### Stated problem
Write out all records as given; omit images.

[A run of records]
☆ ☆ ☆
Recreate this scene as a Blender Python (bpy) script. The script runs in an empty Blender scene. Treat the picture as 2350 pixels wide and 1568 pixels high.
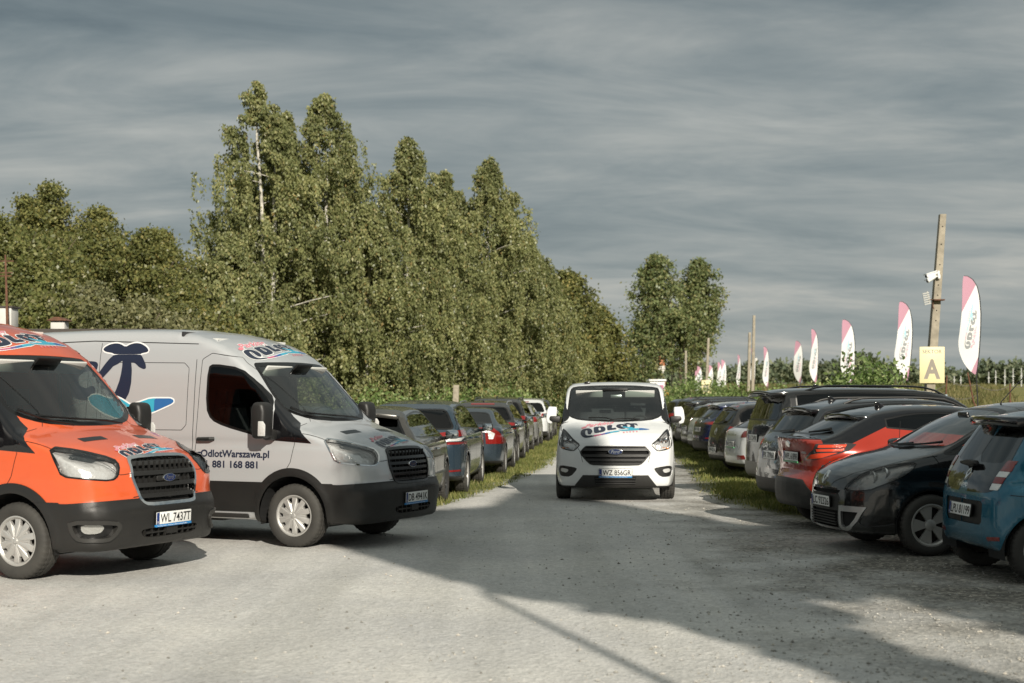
import bpy, bmesh, math, random
import numpy as np
from mathutils import Vector, Matrix
rng = np.random.default_rng(7)
random.seed(7)
sc = bpy.context.scene
COL = sc.collection
R = math.radians

# ---------------------------------------------------------------- camera, sky, sun, exposure
HC = 1.67                                   # eye height of the photographer
cam = bpy.data.objects.new('camera', bpy.data.cameras.new('camera'))
COL.objects.link(cam)
cam.location = (0, 0, HC)
cam.rotation_euler = (R(90), 0, 0)
cam.data.lens = 50
cam.data.sensor_width = 36
cam.data.shift_y = 130 / 2350
cam.data.clip_end = 3000
cam.data.dof.use_dof = True
cam.data.dof.focus_distance = 17.5
cam.data.dof.aperture_fstop = 2.4
sc.camera = cam

SUN_EL, SUN_AZ = R(26), math.atan2(.287, -.958)
SK, SV = .30, 1.964                          # shade on the lot: sideways drift per metre, length per metre of height
w = bpy.data.worlds.new('World')
sc.world = w
w.use_nodes = True
nt = w.node_tree
nt.nodes.clear()


def nn(t, kind, **kw):
    n = t.nodes.new(kind)
    for k, v in kw.items():
        if k.startswith('i_'):
            key = k[2:]
            key = int(key) if key.isdigit() else key.replace('_', ' ')
            n.inputs[key].default_value = v
        else:
            setattr(n, k, v)
    return n


def math_node(t, op, a=None, b=None, **kw):
    n = nn(t, 'ShaderNodeMath', operation=op, **kw)
    for i, v in enumerate((a, b)):
        if v is None:
            continue
        if isinstance(v, (int, float)):
            n.inputs[i].default_value = v
        else:
            t.links.new(v, n.inputs[i])
    return n.outputs[0]


def ramp_node(t, fac, stops):
    n = nn(t, 'ShaderNodeValToRGB')
    e = n.color_ramp.elements
    while len(e) < len(stops):
        e.new(.5)
    for el, (p, c) in zip(e, stops):
        el.position = p
        el.color = (*c, 1) if len(c) == 3 else c
    t.links.new(fac, n.inputs[0])
    return n.outputs[0]


def mix_node(t, fac, a, b, blend='MIX'):
    n = nn(t, 'ShaderNodeMix', data_type='RGBA', blend_type=blend)
    for s, v in ((n.inputs[0], fac), (n.inputs[6], a), (n.inputs[7], b)):
        if isinstance(v, (int, float)):
            s.default_value = v
        elif isinstance(v, tuple):
            s.default_value = (*v, 1) if len(v) == 3 else v
        else:
            t.links.new(v, s)
    return n.outputs[2]


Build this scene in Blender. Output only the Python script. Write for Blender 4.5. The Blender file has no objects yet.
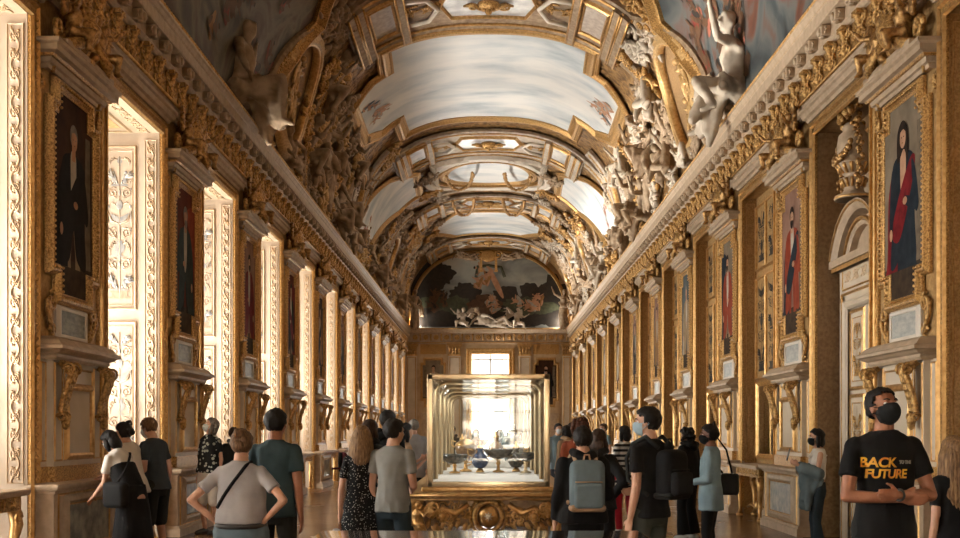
☆ ☆ ☆
### Solution to the exercise
Recreate this scene as a Blender Python (bpy) script. The script runs in an empty Blender scene. Treat the picture as 2350 pixels wide and 1568 pixels high.
import bpy, bmesh, math, random
import numpy as np
from mathutils import Vector, Matrix
rng = np.random.default_rng(7)
random.seed(7)
sc = bpy.context.scene
COL = sc.collection
R = math.radians

# ---------------------------------------------------------------- camera, sky, sun, exposure
HC = 1.67                                   # eye height of the photographer
cam = bpy.data.objects.new('camera', bpy.data.cameras.new('camera'))
COL.objects.link(cam)
cam.location = (0, 0, HC)
cam.rotation_euler = (R(90), 0, 0)
cam.data.lens = 50
cam.data.sensor_width = 36
cam.data.shift_y = 130 / 2350
cam.data.clip_end = 3000
cam.data.dof.use_dof = True
cam.data.dof.focus_distance = 17.5
cam.data.dof.aperture_fstop = 2.4
sc.camera = cam

SUN_EL, SUN_AZ = R(26), math.atan2(.287, -.958)
SK, SV = .30, 1.964                          # shade on the lot: sideways drift per metre, length per metre of height
w = bpy.data.worlds.new('World')
sc.world = w
w.use_nodes = True
nt = w.node_tree
nt.nodes.clear()


def nn(t, kind, **kw):
    n = t.nodes.new(kind)
    for k, v in kw.items():
        if k.startswith('i_'):
            key = k[2:]
            key = int(key) if key.isdigit() else key.replace('_', ' ')
            n.inputs[key].default_value = v
        else:
            setattr(n, k, v)
    return n


def math_node(t, op, a=None, b=None, **kw):
    n = nn(t, 'ShaderNodeMath', operation=op, **kw)
    for i, v in enumerate((a, b)):
        if v is None:
            continue
        if isinstance(v, (int, float)):
            n.inputs[i].default_value = v
        else:
            t.links.new(v, n.inputs[i])
    return n.outputs[0]


def ramp_node(t, fac, stops):
    n = nn(t, 'ShaderNodeValToRGB')
    e = n.color_ramp.elements
    while len(e) < len(stops):
        e.new(.5)
    for el, (p, c) in zip(e, stops):
        el.position = p
        el.color = (*c, 1) if len(c) == 3 else c
    t.links.new(fac, n.inputs[0])
    return n.outputs[0]


def mix_node(t, fac, a, b, blend='MIX'):
    n = nn(t, 'ShaderNodeMix', data_type='RGBA', blend_type=blend)
    for s, v in ((n.inputs[0], fac), (n.inputs[6], a), (n.inputs[7], b)):
        if isinstance(v, (int, float)):
            s.default_value = v
        elif isinstance(v, tuple):
            s.default_value = (*v, 1) if len(v) == 3 else v
        else:
            t.links.new(v, s)
    return n.outputs[2]


Build this scene in Blender. Output only the Python script. Write for Blender 4.5. The Blender file has no objects yet.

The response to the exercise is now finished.